昨年3月に発生した東日本大震災では、前号で紹介した国土地理院の測量技術を活用して、地震、津波に関連したさまざまな情報を取得しました。
電子基準点によるGNSS(Global Navigation Satellite Systems)連続観測の解析結果から、宮城県牡鹿半島で水平方向に最大で約5.3m、上下方向に約1.2mの地殻変動を捉えています(図1)。さらに、地殻変動の観測結果から震源断層モデル及びすべり分布モデルを作成し、公表しました(図2)。
図1 水平方向(左)と上下方向(右)の地殻変動等変動量線図
図2 GNSS連続観測から推定した震源断層モデル(左)とすべり分布モデル(右)
陸域観測技術衛星「だいち」のデータを用いたSAR 干渉解析を実施し、東日本全域の面的な地殻変動を把握しました(図3)。

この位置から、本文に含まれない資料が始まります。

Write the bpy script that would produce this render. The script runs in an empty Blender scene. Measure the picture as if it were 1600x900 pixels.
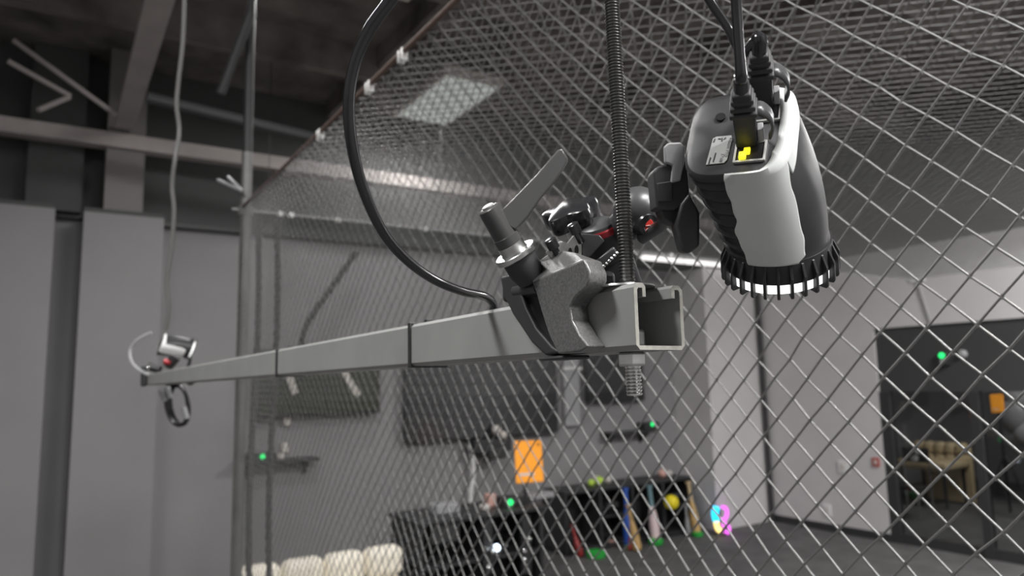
import bpy, bmesh, math, random
from mathutils import Vector, Matrix
random.seed(7)
sc = bpy.context.scene
COL = sc.collection
PI = math.pi
# ------------------------------------------------------------------ camera
F = 1120.0                                   # focal length in pixels of the 1600x900 frame
CAM = Vector((0, 0, 2.15))
def cd(px, py): return Vector(((px-800)/F, (py-450)/F, 1.0))      # right, down, forward
Yc = cd(80, 613).normalized()
Zc = cd(586, -7770).normalized(); Zc = (Zc - Yc*Zc.dot(Yc)).normalized()
Xc = Yc.cross(Zc)
def cv(r, d, f):                             # camera-axes vector -> world vector
    v = Vector((r, d, f)); return Vector((v.dot(Xc), v.dot(Yc), v.dot(Zc)))
RGT, DWN, FWD = cv(1,0,0), cv(0,1,0), cv(0,0,1)
def ray(px, py): d = cd(px, py); return cv(d.x, d.y, d.z)
def at(px, py, dep): return CAM + ray(px, py)*dep
def onX(px, py, X): d = ray(px, py); return CAM + d*(X/d.x)
def onY(px, py, Y): d = ray(px, py); return CAM + d*(Y/d.y)
def onZ(px, py, Z): d = ray(px, py); return CAM + d*((Z-CAM.z)/d.z)
def onP(px, py, P, N): d = ray(px, py); return CAM + d*((P-CAM).dot(N)/d.dot(N))
cam_d = bpy.data.cameras.new('camera'); cam = bpy.data.objects.new('camera', cam_d); COL.objects.link(cam)
m3 = Matrix((RGT, -DWN, -FWD)).transposed()
cam.matrix_world = Matrix.Translation(CAM) @ m3.to_4x4()
cam_d.sensor_width = 36; cam_d.lens = F/1600*36; cam_d.clip_start = 0.02
cam_d.dof.use_dof = True; cam_d.dof.focus_distance = 0.47; cam_d.dof.aperture_fstop = 8.6
sc.camera = cam
# ------------------------------------------------------------------ world, lights, exposure
vs = sc.view_settings
vs.view_transform = 'Standard'; vs.look = 'None'; vs.gamma = 1.0; vs.use_curve_mapping = False; vs.exposure = 0.0
w = bpy.data.worlds.new('world'); sc.world = w; w.use_nodes = True
w.node_tree.nodes['Background'].inputs[0].default_value = (0.5, 0.5, 0.52, 1)
w.node_tree.nodes['Background'].inputs[1].default_value = 0.02
def area(name, loc, target, sx, sy, power, col=(1, .985, .97)):
    l = bpy.data.lights.new(name, 'AREA'); l.shape = 'RECTANGLE'; l.size = sx; l.size_y = sy; l.energy = power; l.color = col
    o = bpy.data.objects.new(name, l); COL.objects.link(o); o.location = loc
    o.rotation_euler = (Vector(target)-Vector(loc)).to_track_quat('-Z', 'Y').to_euler()
    return o
LAMPS = [(-1.7, 1.0, 140, 'lit ceiling panel left of the viewer'), (0.6, -1.7, 270, 'lit ceiling panel just behind the viewer'), (1.5, 4.4, 95, 'lit ceiling panel above the cream sofa'), (7.4, 0.6, 420, 'unseen ceiling panel on the right, added to light the entrance wall'), (1.6, -4.2, 330, 'unseen ceiling panel far behind the viewer, added to light the sensor cover')]  # out of frame; last two added to light the entrance wall and sensor cover
for x_, y_, p_, l_ in LAMPS: area('unseen_panel_lamp', (x_, y_, 5.03), (x_, y_, 0), 1.2, 0.6, p_)
area('troffer_lamp', (3.35, 7.0, 5.02), (3.35, 7.0, 0), 0.5, 1.1, 32)
area('lobby_lamp', (11.5, 4.0, 3.4), (11.6, 4.0, 0), 1.2, 1.2, 90)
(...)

地震発生の翌日より、青森県から千葉県の太平洋沿岸部において航空機による空中写真の撮影を行い、関係機関に提供しました。また、被災前後の写真を比較できるように左右に配置し、ホームページで公表しました(図4)。
撮影した空中写真を基に、被害状況等を表示した主題図を作成しています。東日本大震災においても、被災後の空中写真や衛星画像(福島第一原子力発電所周辺)の判読を基に、浸水範囲概況図の作成や津波による浸水面積(561km2)の計測を行い、関係機関に提供するとともに、ホームページで公表しました(図5)。

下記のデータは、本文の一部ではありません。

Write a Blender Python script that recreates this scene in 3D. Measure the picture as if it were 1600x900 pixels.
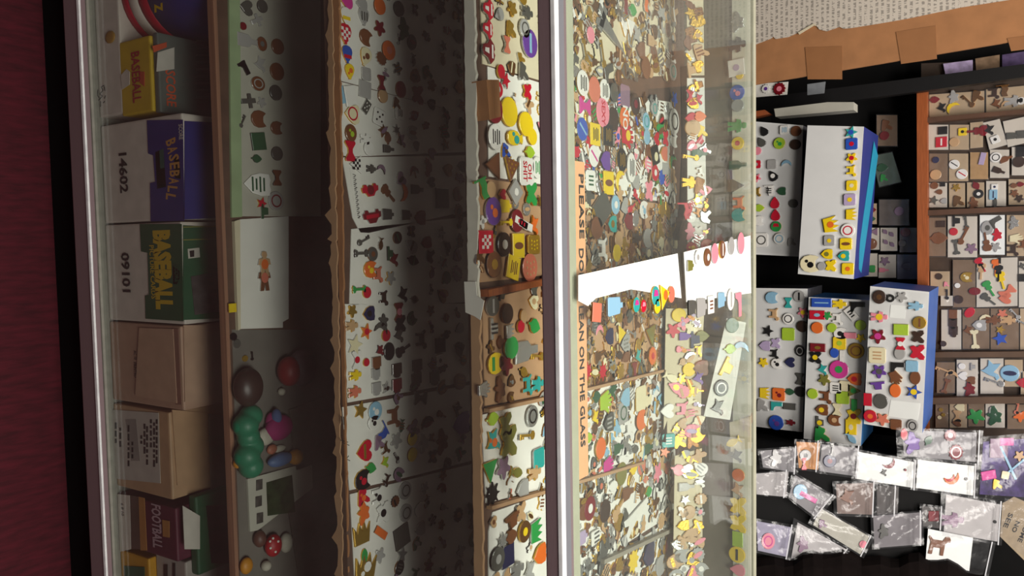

復旧・復興事業に必要な位置の基準を整備するため、地震によって変動した地域の基幹的な三角点(位置の基準点)約1,900点を測量し、電子基準点の位置と合わせて求められる地殻変動量から補正パラメータを構築し、地震によって変動した三角点約43,000点の測量成果の改定を実施しました。また、地震によって変動した地域の水準点(高さの基準点)約1,900点の測量を行い、水準点の測量成果の改定を実施しました。

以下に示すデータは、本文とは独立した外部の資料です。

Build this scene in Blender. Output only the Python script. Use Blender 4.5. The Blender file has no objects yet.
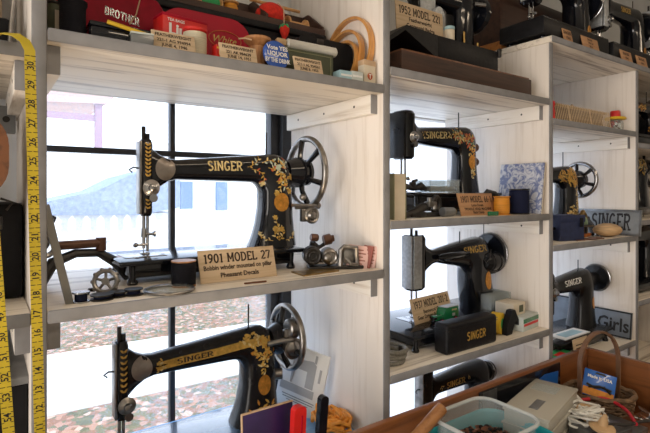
import bpy, bmesh, math, random
from mathutils import Vector, Matrix
from mathutils.bvhtree import BVHTree
rnd = random.Random(7)
SC = bpy.context.scene
COL = SC.collection
R = math.radians
PI = math.pi

# ------------------------------------------------------------------ materials
def new_mat(name):
    m = bpy.data.materials.new(name); m.use_nodes = True
    nt = m.node_tree
    return m, nt, nt.nodes['Principled BSDF']
def mat(name, col, rough=.5, metal=0, var=0, scale=30, bump=0, spec=.5, coat=0, stretch=(1, 1, 1), alpha=None, trans=0):
    m, nt, b = new_mat(name)
    b.inputs['Base Color'].default_value = (*col, 1)
    b.inputs['Roughness'].default_value = rough
    b.inputs['Metallic'].default_value = metal
    b.inputs['Specular IOR Level'].default_value = spec
    b.inputs['Coat Weight'].default_value = coat
    b.inputs['Transmission Weight'].default_value = trans
    if var or bump:
        tc = nt.nodes.new('ShaderNodeTexCoord'); mp = nt.nodes.new('ShaderNodeMapping')
        mp.inputs['Scale'].default_value = stretch
        n = nt.nodes.new('ShaderNodeTexNoise'); n.inputs['Scale'].default_value = scale; n.inputs['Detail'].default_value = 5
        nt.links.new(tc.outputs['Object'], mp.inputs['Vector']); nt.links.new(mp.outputs[0], n.inputs['Vector'])
        if var:
            r = nt.nodes.new('ShaderNodeValToRGB')
            r.color_ramp.elements[0].position = .3; r.color_ramp.elements[1].position = .72
            r.color_ramp.elements[0].color = (*[c * (1 - var) for c in col], 1)
            r.color_ramp.elements[1].color = (*[min(1, c * (1 + var * .6)) for c in col], 1)
            nt.links.new(n.outputs['Fac'], r.inputs[0]); nt.links.new(r.outputs[0], b.inputs['Base Color'])
        if bump:
            bp = nt.nodes.new('ShaderNodeBump'); bp.inputs['Strength'].default_value = bump; bp.inputs['Distance'].default_value = .002
            nt.links.new(n.outputs['Fac'], bp.inputs['Height']); nt.links.new(bp.outputs[0], b.inputs['Normal'])
    return m
def wood_mat(name, c0, c1, axis, scale=7, rough=.6, streak=.5, coat=0):
    """grain running along an axis; streaks of c1 over c0"""
    m, nt, b = new_mat(name)
    tc = nt.nodes.new('ShaderNodeTexCoord'); mp = nt.nodes.new('ShaderNodeMapping')
    s = [14., 14., 14.]; s[axis] = .8
    mp.inputs['Scale'].default_value = s
    n = nt.nodes.new('ShaderNodeTexNoise'); n.inputs['Scale'].default_value = scale; n.inputs['Detail'].default_value = 6; n.inputs['Roughness'].default_value = .62
    n.inputs['Distortion'].default_value = .4
    r = nt.nodes.new('ShaderNodeValToRGB')
    e = r.color_ramp.elements
    e[0].position = .28; e[0].color = (*c1, 1); e[1].position = .28 + streak * .5; e[1].color = (*c0, 1)
    nt.links.new(tc.outputs['Object'], mp.inputs['Vector']); nt.links.new(mp.outputs[0], n.inputs['Vector'])
    nt.links.new(n.outputs['Fac'], r.inputs[0]); nt.links.new(r.outputs[0], b.inputs['Base Color'])
    bp = nt.nodes.new('ShaderNodeBump'); bp.inputs['Strength'].default_value = .25; bp.inputs['Distance'].default_value = .001
    nt.links.new(n.outputs['Fac'], bp.inputs['Height']); nt.links.new(bp.outputs[0], b.inputs['Normal'])
    b.inputs['Roughness'].default_value = rough; b.inputs['Coat Weight'].default_value = coat
    return m
M = {}
M['white_x'] = wood_mat('whitewashed shelf wood', (.82, .75, .65), (.22, .16, .11), 0, 2.8, .42, .42)
M['sky_sheen_board'] = wood_mat('sky reflection shelf', (.22, .42, .66), (.16, .32, .52), 0, 4, .35)  # blue sky reflection painted into the lowest shelf's colour
M['edge'] = mat('worn shaded edge', (.25, .25, .262), .6, var=.2, scale=25, bump=.2)  # worn grey with the shade of room-facing edges painted in
M['white_z'] = wood_mat('whitewashed upright wood', (.82, .76, .70), (.68, .61, .54), 2, 4, .55, .42)
M['white_y'] = wood_mat('whitewashed cleat wood', (.84, .79, .72), (.58, .50, .41), 1, 4, .55, .4)
M['wall'] = mat('painted wall', (.60, .60, .56), .8, var=.06, scale=6)
M['wall_white'] = mat('white painted boards', (.78, .78, .77), .7, var=.08, scale=8)
M['ceiling'] = mat('ceiling paint', (.62, .62, .58), .9)
M['floor'] = wood_mat('floor boards', (.30, .20, .12), (.14, .08, .05), 0)
M['frame'] = mat('dark window frame', (.035, .036, .042), .45, var=.2)
M['black'] = mat('black enamel', (.006, .007, .011), .13, spec=.35, coat=.35, var=.3, scale=18)
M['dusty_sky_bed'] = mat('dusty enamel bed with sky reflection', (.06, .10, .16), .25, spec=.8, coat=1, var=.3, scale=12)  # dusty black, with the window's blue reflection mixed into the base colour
M['black_old'] = mat('worn black enamel', (.008, .008, .010), .27, spec=.3, coat=.12, var=.4, scale=25)
M['black_matte'] = mat('black matte', (.010, .010, .012), .6, var=.3, spec=.2)
M['wrinkle'] = mat('black leatherette', (.009, .009, .011), .45, var=.35, scale=80, bump=.25, spec=.22)
M['iron'] = mat('dark iron', (.05, .047, .045), .42, .7, var=.35, scale=60)
M['steel'] = mat('nickel steel', (.42, .42, .43), .24, 1, var=.25, scale=40)
M['steel_old'] = mat('tarnished nickel', (.28, .265, .25), .32, 1, var=.4, scale=50)
M['steel_dull'] = mat('brushed side plate', (.30, .27, .25), .42, 1, var=.2, scale=60)
M['alu'] = mat('satin grey plate', (.50, .52, .54), .42, .25, var=.25, scale=120)
M['gold'] = mat('gold decal', (.62, .38, .08), .4, .25, var=.35, scale=120)
M['gold_pale'] = mat('pale gold decal', (.72, .58, .28), .4, .2, var=.2, scale=120)
M['decal_green'] = mat('green decal', (.25, .36, .22), .4, var=.3, scale=100)
M['decal_pale'] = mat('silvery green decal', (.50, .58, .48), .4, var=.3, scale=100)
M['decal_red'] = mat('red decal', (.50, .10, .03), .4, var=.3, scale=100)
M['brass'] = mat('brass badge', (.66, .30, .05), .35, .6, var=.35, scale=150)
M['brass_old'] = mat('aged brass', (.38, .25, .09), .4, .8, var=.4, scale=60)
M['card'] = wood_mat('pale wood card', (.66, .50, .33), (.48, .34, .2), 0, 8, .6)
M['card_dark'] = wood_mat('brown wood card', (.50, .27, .13), (.34, .17, .08), 0, 8, .6)
M['ink'] = mat('burnt lettering', (.035, .017, .01), .7)
M['ink_black'] = mat('black lettering', (.01, .01, .012), .6)
M['white_ink'] = mat('white lettering', (.80, .80, .78), .6)
M['grey_ink'] = mat('grey print', (.22, .22, .22), .7)
M['grey_lt'] = mat('light grey print', (.42, .42, .42), .7)
M['spool_wood'] = wood_mat('turned spool wood', (.44, .21, .08), (.26, .11, .04), 2, 6, .45)
M['spool_lt'] = wood_mat('pale spool wood', (.62, .34, .13), (.44, .21, .07), 2, 6, .45)
M['thread_black'] = mat('black thread', (.008, .008, .012), .75, spec=.15, bump=.6, scale=30, stretch=(1, 1, 40))
M['thread_navy'] = mat('navy thread', (.009, .012, .035), .75, spec=.15, bump=.6, scale=30, stretch=(1, 1, 40))
M['thread_green'] = mat('green thread', (.02, .36, .10), .6, var=.3, scale=30, stretch=(40, 1, 1), bump=.5)
M['thread_orange'] = mat('orange thread', (.68, .27, .02), .6, var=.3, scale=30, stretch=(1, 1, 40), bump=.5)
M['thread_cream'] = mat('cream thread', (.66, .60, .45), .7, var=.2, scale=30, stretch=(1, 1, 40), bump=.5)
M['red_tin'] = mat('dark red leatherette', (.27, .004, .018), .5, var=.25, scale=40, spec=.15)
M['red_tin2'] = mat('crimson case', (.38, .004, .022), .4, var=.12, scale=25, spec=.2)
M['red'] = mat('bright red', (.62, .015, .012), .4, var=.2, scale=40)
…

航空レーザ測量を実施し、高精度な標高データを取得することで、数値標高モデルの作成や被災後のデジタル標高地形図の作成を実施しました(図6)。
また、災害復興事業に使用するための災害復興計画基図を整備し、国や地方公共団体へ提供しています(図7)。
災害が発生した際に、調査・収集した被害情報や応急対策・復旧復興を支援するための情報の多くは、国土地理院のホームページから電子国土Web システムを用いて提供しています(図8)。
国土地理院では、被災地の現況把握及び災害対策並びに復旧・復興計画の策定等を支援するため、国土に関するさまざまな地理空間情報を整備・提供しています。